Description of the task
Using the data below, repeat all of it precisely.

Data segment
------------------------

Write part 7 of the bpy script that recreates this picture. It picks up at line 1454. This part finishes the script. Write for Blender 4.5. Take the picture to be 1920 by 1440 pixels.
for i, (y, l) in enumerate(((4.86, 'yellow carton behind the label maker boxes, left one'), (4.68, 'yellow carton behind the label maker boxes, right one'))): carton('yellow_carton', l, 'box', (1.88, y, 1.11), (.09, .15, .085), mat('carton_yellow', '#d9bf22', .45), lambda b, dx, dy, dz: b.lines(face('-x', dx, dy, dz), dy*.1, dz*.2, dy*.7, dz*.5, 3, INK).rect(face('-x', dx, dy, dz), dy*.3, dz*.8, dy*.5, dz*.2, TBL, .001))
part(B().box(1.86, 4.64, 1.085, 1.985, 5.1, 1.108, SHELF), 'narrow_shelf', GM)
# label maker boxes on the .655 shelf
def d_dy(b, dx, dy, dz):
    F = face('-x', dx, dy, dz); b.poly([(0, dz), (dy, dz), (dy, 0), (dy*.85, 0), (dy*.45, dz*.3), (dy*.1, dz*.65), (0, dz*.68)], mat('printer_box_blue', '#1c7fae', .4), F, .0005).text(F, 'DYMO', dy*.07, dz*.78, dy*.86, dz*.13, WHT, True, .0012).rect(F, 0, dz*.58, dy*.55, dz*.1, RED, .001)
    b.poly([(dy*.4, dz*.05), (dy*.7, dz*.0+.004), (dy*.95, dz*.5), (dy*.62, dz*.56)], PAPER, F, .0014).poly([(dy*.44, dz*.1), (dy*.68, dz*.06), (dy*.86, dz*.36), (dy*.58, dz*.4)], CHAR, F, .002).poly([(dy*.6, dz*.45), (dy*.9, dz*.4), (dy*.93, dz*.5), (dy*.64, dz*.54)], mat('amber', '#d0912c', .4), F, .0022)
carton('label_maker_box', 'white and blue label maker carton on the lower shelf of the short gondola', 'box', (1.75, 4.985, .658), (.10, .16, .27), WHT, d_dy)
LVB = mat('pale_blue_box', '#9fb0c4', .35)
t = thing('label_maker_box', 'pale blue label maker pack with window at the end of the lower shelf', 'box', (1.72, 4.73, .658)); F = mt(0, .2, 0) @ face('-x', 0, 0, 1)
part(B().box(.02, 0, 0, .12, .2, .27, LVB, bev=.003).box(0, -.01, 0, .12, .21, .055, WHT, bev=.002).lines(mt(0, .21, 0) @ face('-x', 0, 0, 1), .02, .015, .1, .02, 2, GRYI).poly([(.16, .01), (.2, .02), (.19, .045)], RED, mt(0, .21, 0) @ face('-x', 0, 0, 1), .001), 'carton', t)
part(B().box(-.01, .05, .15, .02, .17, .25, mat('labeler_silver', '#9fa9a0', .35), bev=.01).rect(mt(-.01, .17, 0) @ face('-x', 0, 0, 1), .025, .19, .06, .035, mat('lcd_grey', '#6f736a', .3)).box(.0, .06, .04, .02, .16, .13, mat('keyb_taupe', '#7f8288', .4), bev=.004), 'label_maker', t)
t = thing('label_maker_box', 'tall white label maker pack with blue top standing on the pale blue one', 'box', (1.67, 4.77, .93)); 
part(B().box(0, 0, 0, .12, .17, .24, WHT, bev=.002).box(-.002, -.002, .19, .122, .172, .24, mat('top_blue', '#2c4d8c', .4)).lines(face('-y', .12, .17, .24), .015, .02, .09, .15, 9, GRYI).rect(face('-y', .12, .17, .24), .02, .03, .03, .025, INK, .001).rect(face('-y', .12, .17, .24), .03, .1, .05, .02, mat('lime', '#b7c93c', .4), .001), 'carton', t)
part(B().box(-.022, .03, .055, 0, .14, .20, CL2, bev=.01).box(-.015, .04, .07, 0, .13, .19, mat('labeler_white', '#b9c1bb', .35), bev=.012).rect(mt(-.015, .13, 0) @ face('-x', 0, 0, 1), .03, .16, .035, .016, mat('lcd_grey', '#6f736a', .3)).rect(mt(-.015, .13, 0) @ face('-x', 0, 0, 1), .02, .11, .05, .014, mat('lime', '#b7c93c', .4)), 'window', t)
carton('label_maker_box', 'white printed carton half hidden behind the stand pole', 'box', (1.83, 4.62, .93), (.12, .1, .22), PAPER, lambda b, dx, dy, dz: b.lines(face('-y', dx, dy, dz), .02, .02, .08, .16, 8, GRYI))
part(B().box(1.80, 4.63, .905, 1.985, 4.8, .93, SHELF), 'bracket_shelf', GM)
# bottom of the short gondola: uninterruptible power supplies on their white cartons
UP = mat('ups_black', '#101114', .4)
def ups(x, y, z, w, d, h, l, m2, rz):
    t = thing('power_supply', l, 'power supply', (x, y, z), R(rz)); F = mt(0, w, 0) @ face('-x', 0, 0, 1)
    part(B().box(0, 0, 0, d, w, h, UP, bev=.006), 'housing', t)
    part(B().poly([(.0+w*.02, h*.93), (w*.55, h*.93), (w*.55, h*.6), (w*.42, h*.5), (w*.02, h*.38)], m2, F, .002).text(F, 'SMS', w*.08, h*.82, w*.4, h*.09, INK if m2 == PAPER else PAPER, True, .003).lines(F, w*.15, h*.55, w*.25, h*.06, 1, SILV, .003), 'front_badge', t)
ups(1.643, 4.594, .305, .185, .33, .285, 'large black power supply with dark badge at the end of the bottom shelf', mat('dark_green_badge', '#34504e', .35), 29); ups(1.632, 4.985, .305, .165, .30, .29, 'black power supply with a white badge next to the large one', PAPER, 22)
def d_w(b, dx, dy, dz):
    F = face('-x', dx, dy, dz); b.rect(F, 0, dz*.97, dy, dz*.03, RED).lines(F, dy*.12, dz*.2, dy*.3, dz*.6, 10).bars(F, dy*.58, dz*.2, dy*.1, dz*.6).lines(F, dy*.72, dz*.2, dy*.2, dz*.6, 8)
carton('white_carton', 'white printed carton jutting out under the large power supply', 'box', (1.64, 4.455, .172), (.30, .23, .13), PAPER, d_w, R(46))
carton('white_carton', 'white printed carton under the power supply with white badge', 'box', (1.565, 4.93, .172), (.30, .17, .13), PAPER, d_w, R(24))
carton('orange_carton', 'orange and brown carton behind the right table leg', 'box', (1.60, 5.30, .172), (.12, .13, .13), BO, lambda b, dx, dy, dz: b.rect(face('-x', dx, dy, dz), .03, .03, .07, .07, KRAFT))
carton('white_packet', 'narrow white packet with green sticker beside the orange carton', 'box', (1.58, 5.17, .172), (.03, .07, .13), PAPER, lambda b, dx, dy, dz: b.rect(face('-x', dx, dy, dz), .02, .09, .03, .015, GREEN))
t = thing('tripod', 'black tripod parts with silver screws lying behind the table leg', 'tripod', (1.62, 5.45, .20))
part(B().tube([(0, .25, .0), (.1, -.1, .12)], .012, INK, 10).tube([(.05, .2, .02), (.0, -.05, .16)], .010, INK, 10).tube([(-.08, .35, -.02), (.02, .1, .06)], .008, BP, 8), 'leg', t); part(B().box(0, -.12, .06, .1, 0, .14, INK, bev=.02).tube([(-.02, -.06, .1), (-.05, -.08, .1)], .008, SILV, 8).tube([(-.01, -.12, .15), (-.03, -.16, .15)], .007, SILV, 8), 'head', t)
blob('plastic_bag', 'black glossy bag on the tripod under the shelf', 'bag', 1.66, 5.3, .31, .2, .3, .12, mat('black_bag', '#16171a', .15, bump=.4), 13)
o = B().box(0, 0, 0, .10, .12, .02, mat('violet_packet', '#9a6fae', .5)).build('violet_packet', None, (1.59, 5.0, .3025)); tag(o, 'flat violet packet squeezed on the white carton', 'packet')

------------------------

Answer to this exercise
Write part 7 of the bpy script that recreates this picture. It picks up at line 1454. This part finishes the script. Write for Blender 4.5. Take the picture to be 1920 by 1440 pixels.
for i, (y, l) in enumerate(((4.86, 'yellow carton behind the label maker boxes, left one'), (4.68, 'yellow carton behind the label maker boxes, right one'))): carton('yellow_carton', l, 'box', (1.88, y, 1.11), (.09, .15, .085), mat('carton_yellow', '#d9bf22', .45), lambda b, dx, dy, dz: b.lines(face('-x', dx, dy, dz), dy*.1, dz*.2, dy*.7, dz*.5, 3, INK).rect(face('-x', dx, dy, dz), dy*.3, dz*.8, dy*.5, dz*.2, TBL, .001))
part(B().box(1.86, 4.64, 1.085, 1.985, 5.1, 1.108, SHELF), 'narrow_shelf', GM)
# label maker boxes on the .655 shelf
def d_dy(b, dx, dy, dz):
    F = face('-x', dx, dy, dz); b.poly([(0, dz), (dy, dz), (dy, 0), (dy*.85, 0), (dy*.45, dz*.3), (dy*.1, dz*.65), (0, dz*.68)], mat('printer_box_blue', '#1c7fae', .4), F, .0005).text(F, 'DYMO', dy*.07, dz*.78, dy*.86, dz*.13, WHT, True, .0012).rect(F, 0, dz*.58, dy*.55, dz*.1, RED, .001)
    b.poly([(dy*.4, dz*.05), (dy*.7, dz*.0+.004), (dy*.95, dz*.5), (dy*.62, dz*.56)], PAPER, F, .0014).poly([(dy*.44, dz*.1), (dy*.68, dz*.06), (dy*.86, dz*.36), (dy*.58, dz*.4)], CHAR, F, .002).poly([(dy*.6, dz*.45), (dy*.9, dz*.4), (dy*.93, dz*.5), (dy*.64, dz*.54)], mat('amber', '#d0912c', .4), F, .0022)
carton('label_maker_box', 'white and blue label maker carton on the lower shelf of the short gondola', 'box', (1.75, 4.985, .658), (.10, .16, .27), WHT, d_dy)
LVB = mat('pale_blue_box', '#9fb0c4', .35)
t = thing('label_maker_box', 'pale blue label maker pack with window at the end of the lower shelf', 'box', (1.72, 4.73, .658)); F = mt(0, .2, 0) @ face('-x', 0, 0, 1)
part(B().box(.02, 0, 0, .12, .2, .27, LVB, bev=.003).box(0, -.01, 0, .12, .21, .055, WHT, bev=.002).lines(mt(0, .21, 0) @ face('-x', 0, 0, 1), .02, .015, .1, .02, 2, GRYI).poly([(.16, .01), (.2, .02), (.19, .045)], RED, mt(0, .21, 0) @ face('-x', 0, 0, 1), .001), 'carton', t)
part(B().box(-.01, .05, .15, .02, .17, .25, mat('labeler_silver', '#9fa9a0', .35), bev=.01).rect(mt(-.01, .17, 0) @ face('-x', 0, 0, 1), .025, .19, .06, .035, mat('lcd_grey', '#6f736a', .3)).box(.0, .06, .04, .02, .16, .13, mat('keyb_taupe', '#7f8288', .4), bev=.004), 'label_maker', t)
t = thing('label_maker_box', 'tall white label maker pack with blue top standing on the pale blue one', 'box', (1.67, 4.77, .93)); 
part(B().box(0, 0, 0, .12, .17, .24, WHT, bev=.002).box(-.002, -.002, .19, .122, .172, .24, mat('top_blue', '#2c4d8c', .4)).lines(face('-y', .12, .17, .24), .015, .02, .09, .15, 9, GRYI).rect(face('-y', .12, .17, .24), .02, .03, .03, .025, INK, .001).rect(face('-y', .12, .17, .24), .03, .1, .05, .02, mat('lime', '#b7c93c', .4), .001), 'carton', t)
part(B().box(-.022, .03, .055, 0, .14, .20, CL2, bev=.01).box(-.015, .04, .07, 0, .13, .19, mat('labeler_white', '#b9c1bb', .35), bev=.012).rect(mt(-.015, .13, 0) @ face('-x', 0, 0, 1), .03, .16, .035, .016, mat('lcd_grey', '#6f736a', .3)).rect(mt(-.015, .13, 0) @ face('-x', 0, 0, 1), .02, .11, .05, .014, mat('lime', '#b7c93c', .4)), 'window', t)
carton('label_maker_box', 'white printed carton half hidden behind the stand pole', 'box', (1.83, 4.62, .93), (.12, .1, .22), PAPER, lambda b, dx, dy, dz: b.lines(face('-y', dx, dy, dz), .02, .02, .08, .16, 8, GRYI))
part(B().box(1.80, 4.63, .905, 1.985, 4.8, .93, SHELF), 'bracket_shelf', GM)
# bottom of the short gondola: uninterruptible power supplies on their white cartons
UP = mat('ups_black', '#101114', .4)
def ups(x, y, z, w, d, h, l, m2, rz):
    t = thing('power_supply', l, 'power supply', (x, y, z), R(rz)); F = mt(0, w, 0) @ face('-x', 0, 0, 1)
    part(B().box(0, 0, 0, d, w, h, UP, bev=.006), 'housing', t)
    part(B().poly([(.0+w*.02, h*.93), (w*.55, h*.93), (w*.55, h*.6), (w*.42, h*.5), (w*.02, h*.38)], m2, F, .002).text(F, 'SMS', w*.08, h*.82, w*.4, h*.09, INK if m2 == PAPER else PAPER, True, .003).lines(F, w*.15, h*.55, w*.25, h*.06, 1, SILV, .003), 'front_badge', t)
ups(1.643, 4.594, .305, .185, .33, .285, 'large black power supply with dark badge at the end of the bottom shelf', mat('dark_green_badge', '#34504e', .35), 29); ups(1.632, 4.985, .305, .165, .30, .29, 'black power supply with a white badge next to the large one', PAPER, 22)
def d_w(b, dx, dy, dz):
    F = face('-x', dx, dy, dz); b.rect(F, 0, dz*.97, dy, dz*.03, RED).lines(F, dy*.12, dz*.2, dy*.3, dz*.6, 10).bars(F, dy*.58, dz*.2, dy*.1, dz*.6).lines(F, dy*.72, dz*.2, dy*.2, dz*.6, 8)
carton('white_carton', 'white printed carton jutting out under the large power supply', 'box', (1.64, 4.455, .172), (.30, .23, .13), PAPER, d_w, R(46))
carton('white_carton', 'white printed carton under the power supply with white badge', 'box', (1.565, 4.93, .172), (.30, .17, .13), PAPER, d_w, R(24))
carton('orange_carton', 'orange and brown carton behind the right table leg', 'box', (1.60, 5.30, .172), (.12, .13, .13), BO, lambda b, dx, dy, dz: b.rect(face('-x', dx, dy, dz), .03, .03, .07, .07, KRAFT))
carton('white_packet', 'narrow white packet with green sticker beside the orange carton', 'box', (1.58, 5.17, .172), (.03, .07, .13), PAPER, lambda b, dx, dy, dz: b.rect(face('-x', dx, dy, dz), .02, .09, .03, .015, GREEN))
t = thing('tripod', 'black tripod parts with silver screws lying behind the table leg', 'tripod', (1.62, 5.45, .20))
part(B().tube([(0, .25, .0), (.1, -.1, .12)], .012, INK, 10).tube([(.05, .2, .02), (.0, -.05, .16)], .010, INK, 10).tube([(-.08, .35, -.02), (.02, .1, .06)], .008, BP, 8), 'leg', t); part(B().box(0, -.12, .06, .1, 0, .14, INK, bev=.02).tube([(-.02, -.06, .1), (-.05, -.08, .1)], .008, SILV, 8).tube([(-.01, -.12, .15), (-.03, -.16, .15)], .007, SILV, 8), 'head', t)
blob('plastic_bag', 'black glossy bag on the tripod under the shelf', 'bag', 1.66, 5.3, .31, .2, .3, .12, mat('black_bag', '#16171a', .15, bump=.4), 13)
o = B().box(0, 0, 0, .10, .12, .02, mat('violet_packet', '#9a6fae', .5)).build('violet_packet', None, (1.59, 5.0, .3025)); tag(o, 'flat violet packet squeezed on the white carton', 'packet')